West Yorkshire Fire and Rescue Service (WYFRS) has been dealing with an high number of grass fires which is unprecedented in recent years.

In the last four days (since last Thursday) firefighters have attended 678 incidents in total of which 438 were fires in the open – largely grass and rubbish fires.

On Thursday alone firefighters were called to 99 such fires across West Yorkshire.

Meanwhile our specialist wildfire units are still helping tackle the Saddleworth Moor fire across the border.

Today (Monday) crews been called to numerous such incidents, including a large blaze in Bank Walk, Baildon where two fire engines have attended (see pictures).
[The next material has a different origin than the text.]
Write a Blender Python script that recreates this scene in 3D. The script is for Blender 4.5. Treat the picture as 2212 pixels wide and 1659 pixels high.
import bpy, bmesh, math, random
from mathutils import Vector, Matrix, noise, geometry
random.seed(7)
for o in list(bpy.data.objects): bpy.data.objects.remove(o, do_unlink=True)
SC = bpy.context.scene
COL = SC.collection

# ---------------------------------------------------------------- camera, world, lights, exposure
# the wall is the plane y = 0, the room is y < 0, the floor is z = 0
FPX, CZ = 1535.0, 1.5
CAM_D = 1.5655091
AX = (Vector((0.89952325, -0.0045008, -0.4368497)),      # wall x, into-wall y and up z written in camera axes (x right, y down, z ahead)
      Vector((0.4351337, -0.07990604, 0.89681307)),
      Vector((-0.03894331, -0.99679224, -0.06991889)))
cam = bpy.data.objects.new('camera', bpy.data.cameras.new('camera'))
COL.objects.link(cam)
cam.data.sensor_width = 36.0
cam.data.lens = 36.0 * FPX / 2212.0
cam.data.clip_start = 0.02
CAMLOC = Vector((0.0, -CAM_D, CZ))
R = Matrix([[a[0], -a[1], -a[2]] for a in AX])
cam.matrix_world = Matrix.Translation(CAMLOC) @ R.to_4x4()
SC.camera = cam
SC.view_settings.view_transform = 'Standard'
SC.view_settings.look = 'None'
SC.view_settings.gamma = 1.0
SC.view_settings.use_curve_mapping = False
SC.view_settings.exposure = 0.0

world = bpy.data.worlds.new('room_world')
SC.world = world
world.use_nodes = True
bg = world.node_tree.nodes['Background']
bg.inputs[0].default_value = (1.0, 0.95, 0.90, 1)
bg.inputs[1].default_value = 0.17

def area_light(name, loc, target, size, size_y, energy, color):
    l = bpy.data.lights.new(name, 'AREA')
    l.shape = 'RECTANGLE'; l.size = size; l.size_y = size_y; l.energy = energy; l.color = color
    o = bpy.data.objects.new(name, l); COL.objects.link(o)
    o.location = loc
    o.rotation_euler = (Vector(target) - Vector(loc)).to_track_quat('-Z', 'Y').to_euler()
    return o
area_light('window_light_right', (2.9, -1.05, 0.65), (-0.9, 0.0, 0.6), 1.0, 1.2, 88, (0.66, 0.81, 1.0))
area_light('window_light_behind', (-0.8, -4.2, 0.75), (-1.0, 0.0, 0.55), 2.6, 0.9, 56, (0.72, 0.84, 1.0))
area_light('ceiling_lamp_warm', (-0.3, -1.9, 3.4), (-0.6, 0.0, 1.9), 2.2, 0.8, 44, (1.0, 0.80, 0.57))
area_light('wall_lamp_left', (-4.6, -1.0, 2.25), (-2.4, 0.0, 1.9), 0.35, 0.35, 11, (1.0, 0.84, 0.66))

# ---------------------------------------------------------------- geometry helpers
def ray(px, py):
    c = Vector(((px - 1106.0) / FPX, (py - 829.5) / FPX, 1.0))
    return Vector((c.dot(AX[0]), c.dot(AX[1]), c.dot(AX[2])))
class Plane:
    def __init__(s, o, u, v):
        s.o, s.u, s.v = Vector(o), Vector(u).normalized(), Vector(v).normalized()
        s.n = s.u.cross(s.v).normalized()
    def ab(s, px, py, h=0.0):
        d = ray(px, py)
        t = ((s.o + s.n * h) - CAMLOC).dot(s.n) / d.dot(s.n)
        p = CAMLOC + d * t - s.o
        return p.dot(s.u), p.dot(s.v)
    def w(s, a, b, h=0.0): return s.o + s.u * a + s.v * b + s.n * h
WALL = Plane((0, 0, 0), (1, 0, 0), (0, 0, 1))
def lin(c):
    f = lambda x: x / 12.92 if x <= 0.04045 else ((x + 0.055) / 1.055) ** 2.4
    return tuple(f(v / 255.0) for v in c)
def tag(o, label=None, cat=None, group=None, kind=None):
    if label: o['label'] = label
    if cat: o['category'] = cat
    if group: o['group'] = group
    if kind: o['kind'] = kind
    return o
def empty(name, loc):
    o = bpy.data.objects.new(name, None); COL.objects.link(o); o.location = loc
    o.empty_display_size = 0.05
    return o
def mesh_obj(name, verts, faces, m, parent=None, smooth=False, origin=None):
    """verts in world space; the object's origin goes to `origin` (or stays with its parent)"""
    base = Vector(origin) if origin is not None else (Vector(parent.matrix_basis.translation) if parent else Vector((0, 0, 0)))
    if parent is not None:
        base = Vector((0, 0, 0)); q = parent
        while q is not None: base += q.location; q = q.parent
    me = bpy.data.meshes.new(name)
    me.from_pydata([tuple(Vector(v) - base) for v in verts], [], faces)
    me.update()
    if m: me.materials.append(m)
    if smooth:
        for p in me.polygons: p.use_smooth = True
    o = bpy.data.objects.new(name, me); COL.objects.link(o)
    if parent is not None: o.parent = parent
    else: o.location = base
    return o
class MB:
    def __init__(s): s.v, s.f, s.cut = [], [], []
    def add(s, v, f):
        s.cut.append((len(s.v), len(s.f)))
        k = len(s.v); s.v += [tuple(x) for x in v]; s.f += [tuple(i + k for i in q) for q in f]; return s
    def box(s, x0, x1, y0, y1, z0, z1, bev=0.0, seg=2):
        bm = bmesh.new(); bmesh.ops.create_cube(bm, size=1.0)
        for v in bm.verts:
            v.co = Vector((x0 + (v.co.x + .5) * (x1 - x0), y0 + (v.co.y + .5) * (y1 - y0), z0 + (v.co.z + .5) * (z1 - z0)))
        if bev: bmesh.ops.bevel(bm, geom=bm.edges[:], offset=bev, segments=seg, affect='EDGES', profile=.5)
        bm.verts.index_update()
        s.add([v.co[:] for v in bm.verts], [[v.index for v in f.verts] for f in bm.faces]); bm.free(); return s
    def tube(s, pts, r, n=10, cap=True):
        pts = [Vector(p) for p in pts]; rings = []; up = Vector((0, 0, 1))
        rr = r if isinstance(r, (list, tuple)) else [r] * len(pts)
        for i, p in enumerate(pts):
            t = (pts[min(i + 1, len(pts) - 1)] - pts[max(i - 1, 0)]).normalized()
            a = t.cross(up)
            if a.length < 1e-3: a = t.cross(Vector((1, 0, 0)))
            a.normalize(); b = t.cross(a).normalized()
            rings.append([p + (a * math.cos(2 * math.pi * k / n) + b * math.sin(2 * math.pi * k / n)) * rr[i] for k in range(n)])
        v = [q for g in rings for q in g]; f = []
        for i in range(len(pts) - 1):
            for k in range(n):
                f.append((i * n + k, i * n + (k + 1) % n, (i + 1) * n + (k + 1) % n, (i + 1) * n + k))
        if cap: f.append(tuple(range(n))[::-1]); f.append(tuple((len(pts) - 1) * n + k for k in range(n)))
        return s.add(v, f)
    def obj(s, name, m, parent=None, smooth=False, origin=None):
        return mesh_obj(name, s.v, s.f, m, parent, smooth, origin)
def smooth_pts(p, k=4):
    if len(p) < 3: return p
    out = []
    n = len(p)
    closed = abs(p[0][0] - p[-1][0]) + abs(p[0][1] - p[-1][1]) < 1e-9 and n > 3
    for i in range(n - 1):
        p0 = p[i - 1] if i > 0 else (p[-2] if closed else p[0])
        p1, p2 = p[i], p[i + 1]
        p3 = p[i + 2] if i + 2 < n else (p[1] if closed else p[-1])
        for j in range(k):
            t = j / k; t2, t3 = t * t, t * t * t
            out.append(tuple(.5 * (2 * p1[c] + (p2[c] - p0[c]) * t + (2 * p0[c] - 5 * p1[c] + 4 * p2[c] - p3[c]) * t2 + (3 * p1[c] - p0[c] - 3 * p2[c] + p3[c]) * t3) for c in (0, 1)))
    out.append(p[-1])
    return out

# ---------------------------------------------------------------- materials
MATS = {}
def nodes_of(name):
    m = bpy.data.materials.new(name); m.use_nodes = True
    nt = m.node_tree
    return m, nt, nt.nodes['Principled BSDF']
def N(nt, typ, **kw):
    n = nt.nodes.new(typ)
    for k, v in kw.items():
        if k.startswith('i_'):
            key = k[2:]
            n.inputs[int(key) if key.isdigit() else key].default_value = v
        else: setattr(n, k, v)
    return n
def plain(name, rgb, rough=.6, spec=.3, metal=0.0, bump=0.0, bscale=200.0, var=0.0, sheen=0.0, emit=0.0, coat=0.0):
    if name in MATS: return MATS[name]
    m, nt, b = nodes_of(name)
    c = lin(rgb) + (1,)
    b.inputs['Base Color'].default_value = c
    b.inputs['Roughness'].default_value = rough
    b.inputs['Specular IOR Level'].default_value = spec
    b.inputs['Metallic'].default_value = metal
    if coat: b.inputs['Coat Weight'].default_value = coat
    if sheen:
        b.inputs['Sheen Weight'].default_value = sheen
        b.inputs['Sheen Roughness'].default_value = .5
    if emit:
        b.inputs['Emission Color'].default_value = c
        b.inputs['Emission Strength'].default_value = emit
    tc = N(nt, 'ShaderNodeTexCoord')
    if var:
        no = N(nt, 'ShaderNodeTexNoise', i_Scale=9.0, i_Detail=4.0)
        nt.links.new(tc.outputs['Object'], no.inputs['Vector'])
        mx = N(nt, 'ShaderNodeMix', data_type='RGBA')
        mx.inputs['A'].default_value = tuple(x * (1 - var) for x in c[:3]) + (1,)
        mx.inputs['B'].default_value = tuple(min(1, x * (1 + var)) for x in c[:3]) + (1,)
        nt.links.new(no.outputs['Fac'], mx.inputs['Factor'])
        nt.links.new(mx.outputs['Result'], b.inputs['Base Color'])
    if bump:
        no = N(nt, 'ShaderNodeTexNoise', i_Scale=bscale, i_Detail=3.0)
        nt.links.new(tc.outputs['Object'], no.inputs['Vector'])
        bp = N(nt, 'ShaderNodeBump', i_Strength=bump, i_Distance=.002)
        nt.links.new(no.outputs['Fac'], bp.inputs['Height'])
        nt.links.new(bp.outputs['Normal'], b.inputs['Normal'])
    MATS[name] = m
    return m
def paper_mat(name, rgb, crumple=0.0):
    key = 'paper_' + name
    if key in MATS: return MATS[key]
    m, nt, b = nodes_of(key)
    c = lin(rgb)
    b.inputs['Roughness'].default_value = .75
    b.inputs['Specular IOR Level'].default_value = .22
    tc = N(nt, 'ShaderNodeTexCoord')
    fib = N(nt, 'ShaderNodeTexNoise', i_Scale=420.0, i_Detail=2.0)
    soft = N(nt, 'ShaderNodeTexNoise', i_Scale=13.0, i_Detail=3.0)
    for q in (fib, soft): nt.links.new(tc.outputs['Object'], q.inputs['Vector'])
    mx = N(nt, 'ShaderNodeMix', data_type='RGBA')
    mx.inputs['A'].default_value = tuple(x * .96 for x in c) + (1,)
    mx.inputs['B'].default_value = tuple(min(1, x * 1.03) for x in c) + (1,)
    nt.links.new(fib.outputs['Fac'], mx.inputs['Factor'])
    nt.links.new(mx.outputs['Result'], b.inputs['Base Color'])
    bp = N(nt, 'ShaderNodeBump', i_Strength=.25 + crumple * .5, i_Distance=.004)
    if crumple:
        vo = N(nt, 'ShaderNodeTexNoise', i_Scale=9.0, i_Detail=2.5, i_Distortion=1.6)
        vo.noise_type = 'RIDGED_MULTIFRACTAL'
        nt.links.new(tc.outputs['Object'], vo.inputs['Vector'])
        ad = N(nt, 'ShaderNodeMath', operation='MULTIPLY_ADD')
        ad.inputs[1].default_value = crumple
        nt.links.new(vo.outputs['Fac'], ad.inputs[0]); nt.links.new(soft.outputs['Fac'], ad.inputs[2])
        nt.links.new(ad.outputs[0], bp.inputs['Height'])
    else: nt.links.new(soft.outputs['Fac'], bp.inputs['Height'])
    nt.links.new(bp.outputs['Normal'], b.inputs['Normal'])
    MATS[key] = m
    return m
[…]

Area Manager for Service Delivery  Chris Kirby said: “We have all seen the destructive nature of wildfires from the images of Saddleworth Moor and we do not want to see something of that scale happening in West Yorkshire.

“Right now that is not unimaginable.

“We have now had such a long period of sustained sunshine that the vegetation is tinder dry and will burn very rapidly should it come into contact with a heat source such as for example  a barbecue.

“Fires like these are not only labour intensive to fight but they also have the potential to spread and pose a risk to property and people.

“The fire severity index is an assessment of how severe a fire could become if one were to start. This is currently mapped at ‘very high’ for England and Wales.

“We cannot stress our fire warning strongly enough and we do need the general public to be more vigilant and take extra care when enjoying the moorlands or in the countryside.

“Small embers or sparks from barbecues, or even carelessly discarded cigarettes, can be all it takes to start a small fire which can very quickly become a large fire and the consequences could be devastating.” 

If you are planning a barbecue in your back garden  

  • Enjoy yourself, but don’t drink too much alcohol if you are in charge of the barbecue or any cooking!
  • Keep a bucket of water, sand or a garden hose nearby for emergencies.
  • Follow the safety instructions provided with disposable barbecues.
  • Never use petrol or paraffin to start or revive your barbecue; use only recognised lighters.
  • Never leave a barbecue or any cooking unattended.
  • Make sure your barbecue is well away from sheds, fences, trees, shrubs or garden waste.
  • Empty ashes onto bare garden soil, not into dustbins or wheelie bins.  If they’re hot, they can melt the plastic and start a fire. 

Keep up to date with the Met Office Weather forecast here:

Fire severity index  Note: The Met Office’s Fire Severity Index (FSI), is an assessment of how severe a fire could become if one were to start. It is not an assessment of the risk of wildfires occurring.